Leavers 2016: Constable Care’s tips for worried parents

Leavers is a joyful time for students and a stressful time for parents.
Leavers is a joyful time for students and a stressful time for parents.

With year 12 exams finishing, many kids will be heading off to Dusnborough, Rotto or points in-between to let their hair down and celebrate finishing school.

While a great time with their mates is the goal, it can be a worrying time for parents if their teenagers haven’t been away from home before and are likely to make decisions about alcohol, drugs and partying that could have long term consequences.

MORE:
WA Police urging school leavers to have ‘no regrets’
Lifting the lid on Leavers: what really happens?

Hopefully you can trust your kids to make good decisions at the time or you’ve already had this conversation with them, but just in case you haven’t here’s my suggestions for practical things that might be worth covering off on.

TIP 1: So much of it is about alcohol…

If your child intends to drink (and let’s face it, the majority of them will) then it’s about knowing the limits and the safe ways to do it.

Make sure they drink lots of water and eat while they’re drinking, as dehydration will make them crash early and hard.

Alcohol makes you less aware of risk, so make sure they have mates going who can be relied on to look out for them.

Drink spiking really does happen at schoolies, so make sure they know to never leave drinks unattended.

TIP 2: Toolies are real…

Sad but true, there are people out there who prey on school leavers.

Drum into them to stay with their friends, never go anywhere with someone they don’t know, and be very selective about who they let into their room.

Stay in well-lit areas at night and never walk back from the party by yourself when you’ve had enough.

Of course all these decisions are usually affected by how much alcohol they’ve consumed, so see Tip 1 above.

TIP 3: Make sure they look after themselves and their mates…

Partying non-stop might be the aim but it will take its toll.

Make them frozen meals to take with them so that you know they’ll eat.

Give them a case of bottled water or two.

If they’re living in shared accommodation with their mates, make sure they know about boundaries and space so they all come back still friends.

If they’re likely to be out in the sun (which of course they are) then sun and swim safety is a must – hats, sunscreen, between the flags, etc. should all be things they know anyway but can’t hurt to remind them.
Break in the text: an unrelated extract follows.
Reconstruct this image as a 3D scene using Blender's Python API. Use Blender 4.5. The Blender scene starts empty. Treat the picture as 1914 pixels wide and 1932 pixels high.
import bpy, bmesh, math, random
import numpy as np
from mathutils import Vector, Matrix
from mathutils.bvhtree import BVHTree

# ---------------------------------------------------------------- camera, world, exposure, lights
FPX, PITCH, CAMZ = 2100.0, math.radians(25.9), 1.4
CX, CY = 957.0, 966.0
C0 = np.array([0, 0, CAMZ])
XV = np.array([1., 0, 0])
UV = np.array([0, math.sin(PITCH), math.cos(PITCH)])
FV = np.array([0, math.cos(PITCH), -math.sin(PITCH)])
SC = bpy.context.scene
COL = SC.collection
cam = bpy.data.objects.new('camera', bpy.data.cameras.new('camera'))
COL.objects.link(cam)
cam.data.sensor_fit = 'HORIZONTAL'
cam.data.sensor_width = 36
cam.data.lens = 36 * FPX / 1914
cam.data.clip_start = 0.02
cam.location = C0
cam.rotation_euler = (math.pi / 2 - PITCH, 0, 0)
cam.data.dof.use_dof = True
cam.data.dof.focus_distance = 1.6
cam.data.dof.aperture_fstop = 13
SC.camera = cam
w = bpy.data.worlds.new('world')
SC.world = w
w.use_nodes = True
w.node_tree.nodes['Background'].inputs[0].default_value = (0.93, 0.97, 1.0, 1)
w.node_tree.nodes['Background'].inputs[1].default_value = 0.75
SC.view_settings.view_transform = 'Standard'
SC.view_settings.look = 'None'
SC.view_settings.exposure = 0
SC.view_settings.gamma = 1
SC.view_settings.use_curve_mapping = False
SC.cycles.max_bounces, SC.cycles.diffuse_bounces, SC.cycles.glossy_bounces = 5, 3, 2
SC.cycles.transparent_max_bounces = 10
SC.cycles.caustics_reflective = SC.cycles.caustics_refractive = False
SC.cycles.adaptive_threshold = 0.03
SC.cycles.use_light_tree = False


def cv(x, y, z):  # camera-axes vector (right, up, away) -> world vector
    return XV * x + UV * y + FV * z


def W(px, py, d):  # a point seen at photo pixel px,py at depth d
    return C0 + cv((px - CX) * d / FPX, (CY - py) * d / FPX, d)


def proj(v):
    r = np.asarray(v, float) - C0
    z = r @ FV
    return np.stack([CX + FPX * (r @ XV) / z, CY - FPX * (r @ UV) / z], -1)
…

TIP 4: Drugs are a really bad idea…

I know that ‘just don’t’ is a message that often doesn’t cut through with kids, and we often focus on harm minimisation instead, but in this case my suggestion is to draw a line in the sand on this one.

Police will be targeting illicit drugs at Leavers spots.
Police will be targeting illicit drugs at Leavers spots.

Drugs supplied on schoolies could be absolutely anything, there’s no way to tell what affect they will have and no safe place to be taking them if they have a bad reaction.

Mixing drugs with the other drugs probably on offer, including alcohol, will make the effect much, much worse.

Might be worth reminding them that drugs are still illegal and police are everywhere at known schoolies spots, so chances are they’ll get caught and have to deal with that too.

TIP 5: Have a great time but be true to yourself…

They’re about to become adults – they need to act like them even when they’re partying.

Remind your kids that they have a mind of their own, that doing what everyone else is doing is just plain dumb if it makes them uncomfortable or they’re going to regret it later.

Make sure they have thought about their boundaries now, before they’ve drunk anything, so they hopefully remember them later when it’s important.

Life’s just opening up for them, so impress on them not to do anything stupid that they normally wouldn’t just because its schoolies.

And remind them that police are actually nice people, there to help and not to be afraid to approach them if they have any issues.

Most importantly, I’d suggest telling your kids you trust them and that you want this experience to be one of the best memories of their lives, not something they will shudder to look back on.

Maybe couching the conversation in terms of maximising their fun can get you some traction?